In what manner do you think the Lord drank when He became man for our sakes? As shamelessly as we? Was it not with decorum and propriety? Was it not deliberately? For rest assured, He Himself also partook of wine; for He, too, was man. And He blessed the wine, saying, “Take, drink: this is my blood”— the blood of the vine. He figuratively calls the Word “shed for many, for the remission of sins”— the holy stream of gladness. And that he who drinks ought to observe moderation, He clearly showed by what He taught at feasts. For He did not teach affected by wine. And that it was wine which was the thing blessed, He showed again, when He said to His disciples, “I will not drink of the fruit of this vine, till I drink it with you in the kingdom of my Father.” But that it was wine which was drunk by the Lord, He tells us again, when He spoke concerning Himself, reproaching the Jews for their hardness of heart: “For the Son of man,” He says, “came, and they say, Behold a glutton and a wine-bibber, a friend of publicans.” Let this be held fast by us against those that are called Encratites.
But women, making a profession, forsooth, of aiming at the graceful, that their lips may not be rent apart by stretching them on broad drinking cups, and so widening the mouth, drinking in an unseemly way out of alabastra quite too narrow: in the mouth, throw back their heads and bare their necks indecently, as I think; and distending the throat in swallowing, gulp down the liquor as if to make bare all they can to their boon companions; and drawing hiccups like men, or rather like slaves, revel in luxurious riot.

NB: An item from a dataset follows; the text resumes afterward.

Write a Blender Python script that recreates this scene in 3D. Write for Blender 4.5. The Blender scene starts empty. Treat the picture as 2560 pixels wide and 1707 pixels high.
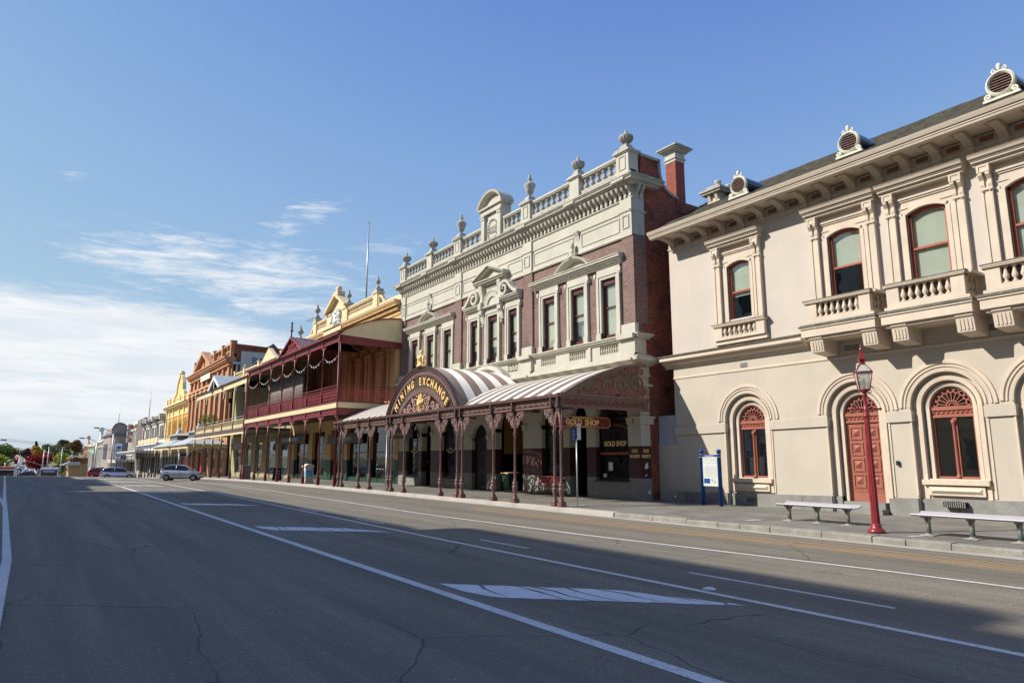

For nothing disgraceful is proper for man, who is endowed with reason; much less for woman to whom it brings modesty even to reflect of what nature she is.
“An intoxicated woman is great wrath,” it is said, as if a drunken woman were the wrath of God. Why? “Because she will not conceal her shame.” For a woman is quickly drawn down to licentiousness, if she only set her choice on pleasures. And we have not prohibited drinking from alabastra; but we forbid studying to drink from them alone, as arrogant; counselling women to use with indifference what comes in the way, and cutting up by the roots the dangerous appetites that are in them. Let the rush of air, then, which regurgitates so as to produce hiccup, be emitted silently.
But by no manner of means are women to be allotted to uncover and exhibit any part of their person, lest both fall,— the men by being excited to look, they by drawing on themselves the eyes of the men.
But always must we conduct ourselves as in the Lord's presence, lest He say to us, as the apostle in indignation said to the Corinthians, “When you come together, this is not to eat the Lord's supper.”
To me, the star called by the mathematicians Acephalus (headless), which is numbered before the wandering star, his head resting on his breast, seems to be a type of the gluttonous, the voluptuous, and those that are prone to drunkenness. For in such the faculty of reasoning is not situated in the head, but among the intestinal appetites, enslaved to lust and anger. For just as Elpenor broke his neck through intoxication, so the brain, dizzied by drunkenness, falls down from above, with a great fall to the liver and the heart, that is, to voluptuousness and anger: as the sons of the poets say Hephæstus was hurled by Zeus from heaven to earth. “The trouble of sleeplessness, and bile, and cholic, are with an insatiable man,” it is said.
Wherefore also Noah's intoxication was recorded in writing, that, with the clear and written description of his transgression before us, we might guard with all our might against drunkenness. For which cause they who covered the shame of his drunkenness are blessed by the Lord. The Scripture accordingly, giving a most comprehensive compend, has expressed all in one word: “To an instructed man sufficiency is wine, and he will rest in his bed.”